Proofs of God have been argued about since Socrates. Thomas Aquinas and his 5 proofs, Descartes & The Cogito, Kant & Noumena. They’re almost endless. Yet we have no solid proof. And for everything, we still exist. Even solipsism cannot refute existence. For whatever reason, we have life, consciousness, morality, reasoning, and we bear the burden of existence. We have life. Nature can take it just as freely as we can do ourselves. And yet we largely don’t as a species.
Since we are all given it equally, with our primitive notions of culture/gender/race/nationality etc.. (being equally nominal as they are spurious) having no actualizing effect on existence, we must have an obligation to it and ourselves. Life is all of ours and no one has more or less right to life than anyone else.
Marley could be interpreted as saying that it is every living being’s obligation to share their life with others who live. To know each other’s lives as vast and different. See from all the corners the map and let each see from yours.
Now put them in order and see that Marley is encouraging Scrooge to engage in the purpose of his life, find opportunities to maximize the life he is given by seeking life far and wide. Life being people. It’s Kantian in that life is not a means to an end, it (and those given life) are ends unto themselves.
If the requisite for forging chains is forgoing opportunities to engage with people in this life, would you know the weight and length of the strong coil you bear yourself in the afterlife?

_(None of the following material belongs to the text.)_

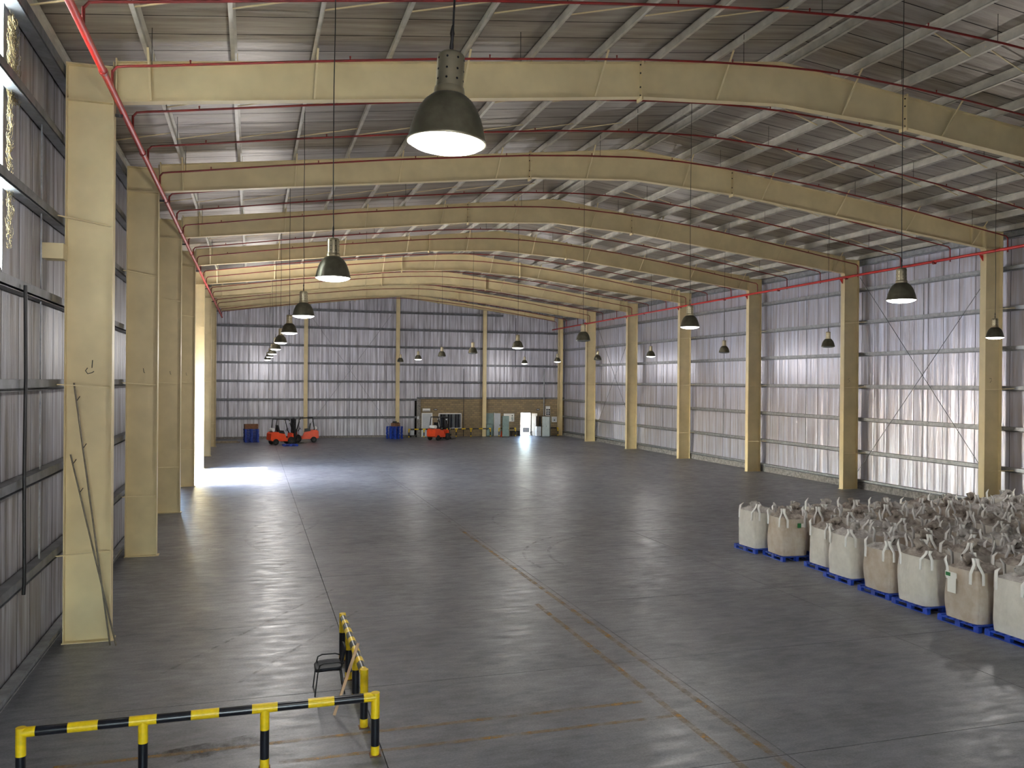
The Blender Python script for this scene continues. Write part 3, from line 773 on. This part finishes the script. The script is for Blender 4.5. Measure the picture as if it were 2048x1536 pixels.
MB().box(-0.05, 0.1, -0.54, -0.533, 0.84, 0.98).build('label_panel', 'green', b); MB().box(0.1, 0.2, -0.54, -0.533, 0.86, 0.97).build('label_panel', 'paper', b)

# ------------------------------------------------------------------ yellow and black guard rails
def guard_rail(label, pts, posts, zr, r, bands, sec=None, foot=0.14, collar=0.3):
    """rail along a straight run from pts[0] to pts[1]; posts: distances along it; bands: list of (d0,d1,material)"""
    a, b = Vector(pts[0]+(0,)), Vector(pts[1]+(0,)); d = (b-a).normalized(); L = (b-a).length
    t = thing('guard_rail', label, 'guard rail', (a.x, a.y, 0), math.atan2(d.y, d.x))
    for d0, d1, mm in bands:
        MB().tube([(d0, 0, zr), (d1, 0, zr)], r*(1.03 if mm == 'yellow' else 1.0), 16).build('rail_band', mm, t)
    for p in posts:
        e = p <= 0.01 or p >= L-0.01
        MB().tube([(p, 0, foot), (p, 0, zr-collar)], r*0.97, 16).build('post', 'black_paint', t)
        m = MB().tube([(p, 0, zr-collar), (p, 0, zr-0.2*r if not e else zr+r)], r, 16)
        m.build('post_collar', 'yellow', t)
        MB().tube([(p, 0, 0.012), (p, 0, foot)], r, 16).build('post_foot', 'yellow', t)
        MB().box(p-r*1.25, p+r*1.25, -r*1.25, r*1.25, 0, 0.012).build('foot_plate', 'wood_brown', t)
    return t
def band_list(posts, L, yw=0.34, mid=True, myw=0.36):
    ys = []
    for p in posts: ys.append((max(0, p-yw/2), min(L, p+yw/2)))
    for p, q in zip(posts, posts[1:]):
        if mid: ys.append(((p+q)/2-myw/2, (p+q)/2+myw/2))
    ys.sort(); out = []; c = 0
    for a, b in ys:
        if a > c+1e-3: out.append((c, a, 'black_paint'))
        out.append((a, b, 'yellow')); c = b
    if c < L-1e-3: out.append((c, L, 'black_paint'))
    return out
ps = [0.0, 1.45, 3.01, 4.54]
guard_rail('yellow and black pipe guard rail crossing the bottom left foreground', ((-2.81, 12.24), (1.73, 12.24)), ps, 0.84, 0.063, band_list(ps, 4.54))
ps = [0.0, 1.1, 2.2, 3.3]
guard_rail('yellow and black pipe guard rail running away beside the black chair', ((1.70, 13.27), (1.70, 16.57)), ps, 0.84, 0.063, band_list(ps, 3.3, 0.26, True, 0.22))
ps = [0.0, 1.45, 3.02, 4.6, 6.06, 8.02]
guard_rail('far yellow and black guard rail in front of the office window', ((14.26, 79.75), (22.28, 79.75)), ps, 0.78, 0.055, band_list(ps, 8.02, 0.3, True, 0.4))
ps = [0.0, 1.7]
guard_rail('far yellow and black guard rail behind the grey-green locker', ((23.18, 79.85), (24.88, 79.85)), ps, 0.78, 0.055, band_list(ps, 1.7, 0.3, True, 0.4))
ps = [0.0, 1.1]
guard_rail('short far yellow and black guard rail in the right back corner', ((28.25, 79.9), (29.35, 79.9)), ps, 0.78, 0.055, band_list(ps, 1.1, 0.3, False))

# ------------------------------------------------------------------ chair, stick, poles
ch = thing('chair', 'black armchair with thin metal legs beside the guard rail', 'chair', (1.32, 15.0, 0), 0)
# faces -X: local axes = world; backrest on +X side
def rounded_pad(sx, sy, th, curl=0.0, n=24):
    m = MB(); top = []; bot = []
    for k in range(n):
        a = 2*math.pi*k/n; e = 0.45
        x = sx/2*math.copysign(abs(math.cos(a))**e, math.cos(a)); y = sy/2*math.copysign(abs(math.sin(a))**e, math.sin(a))
        z = -curl*max(0, -x/sx*2)**3
        top.append((x, y, th/2+z)); bot.append((x*0.97, y*0.97, -th/2+z))
    mid = [(x*0.85, y*0.85, th/2-0.012-curl*max(0, -x*0.85/sx*2)**3) for x, y, z in top]
    vs = bot+top+mid; fs = [tuple(range(n))[::-1], tuple(range(2*n, 3*n))]
    for k in range(n):
        u = (k+1) % n; fs += [(k, u, n+u, n+k), (n+k, n+u, 2*n+u, 2*n+k)]
    return m.add(vs, fs, True)
s = rounded_pad(0.48, 0.48, 0.05, 0.04).build('seat', 'seat_black', ch); s.location = (-0.02, 0, 0.45)
bk = rounded_pad(0.28, 0.42, 0.035).build('backrest', 'seat_black', ch); bk.location = (0.225, 0, 0.66); bk.rotation_euler = (0, R(-80), 0)
for sy in (-1, 1):
    MB().tube([(-0.26, sy*0.24, 0.0), (-0.21, sy*0.235, 0.43)], 0.011, 8).build('leg', 'black', ch)
    MB().tube([(0.24, sy*0.24, 0.0), (0.18, sy*0.235, 0.43)], 0.011, 8).build('leg', 'black', ch)
    MB().tube([(-0.21, sy*0.235, 0.42), (-0.18, sy*0.245, 0.53), (-0.11, sy*0.25, 0.56), (0.12, sy*0.25, 0.56), (0.225, sy*0.23, 0.53)], 0.013, 8).build('armrest', 'black', ch)
    MB().tube([(0.18, sy*0.2, 0.41), (0.22, sy*0.2, 0.60), (0.24, sy*0.19, 0.76)], 0.011, 8).build('back_tube', 'black', ch)
MB().tube([(-0.21, -0.235, 0.42), (0.18, -0.235, 0.42), (0.18, 0.235, 0.42), (-0.21, 0.235, 0.42)], 0.011, 8, closed=True).build('seat_frame', 'black', ch)
a, b = Vector((1.30, 13.86, 0.0)), Vector((1.655, 13.70, 1.18))
st = MB().bar((0, 0, 0.01), b-a, 0.045, 0.03, (0, 1, 0)).build('wooden_stick', 'wood'); st.location = a
tag(st, 'bare wooden stick leaning against the guard rail next to the chair', 'stick')
def pole(a, b, label, hooks):
    a, b = Vector(a), Vector(b); t = thing('metal_pole', label, 'pole', a)
    MB().tube([(0, 0, 0.0), b-a], 0.017, 8).build('shaft', 'pole', t)
    d = b-a
    for f in hooks:
        p = d*f; MB().tube([p, p+Vector((0.07, -0.05, 0.10))], 0.008, 6).build('hook', 'steel_dark', t)
pole((-2.70, 18.68, 0.02), (-3.43, 18.92, 5.30), 'longer dark metal pole leaning on the nearest left column', (0.93, 0.75))
pole((-2.58, 18.62, 0.02), (-3.48, 18.90, 3.86), 'shorter dark metal pole leaning on the nearest left column', (0.95, 0.8))
ca = MB().tube([(0, 0, 0), (0.01, 0.02, -1.5), (0, 0.0, -3.2), (0.015, -0.02, -5.0), (0, 0, -5.2)], 0.03, 8).build('hanging_cable', 'black'); ca.location = (WL+0.3, 16.02, 6.95)
tag(ca, 'thick black cable hanging down the left wall near the camera', 'cable')

# torn glass wool beside the daylight panel
q = random.Random(21); m = MB()
for k in range(620):
    y = 15.85+abs(q.gauss(0, 0.22)); z = q.uniform(10.0, 11.4)
    if k >= 420: y = 15.84+abs(q.gauss(0, 0.07)); z = q.uniform(7.6, 10.0)
    x = WL+0.05+abs(q.gauss(0, 0.035)); r = q.uniform(0.04, 0.13); a = q.uniform(0, 6.28); p = []
    for t in range(5): p.append((x+0.012*t*q.random(), y+r*math.cos(a+t*0.6), z+r*math.sin(a+t*0.6)))
    m.tube(p, 0.0035, 3, False)
wl = m.build('glass_wool', 'wool'); wl['kind'] = 'stuff'; tag(wl, 'torn yellowish glass wool hanging at the top left edge of the wall', 'insulation')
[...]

Think about it this Christmas season as you buy gifts, attend dinners, get-togethers, Friendsmas celebrations. Where are the opportunities to walk your spirit among your fellow humans? Where in lie the times you can connect with them as they are, not for reasons to something else, but as ends unto themselves?
Catch a local production of it if you can before years end, you’ll be surprised how much the intersection of truth and storytelling’s expressed in theatre, and how real it might become to you.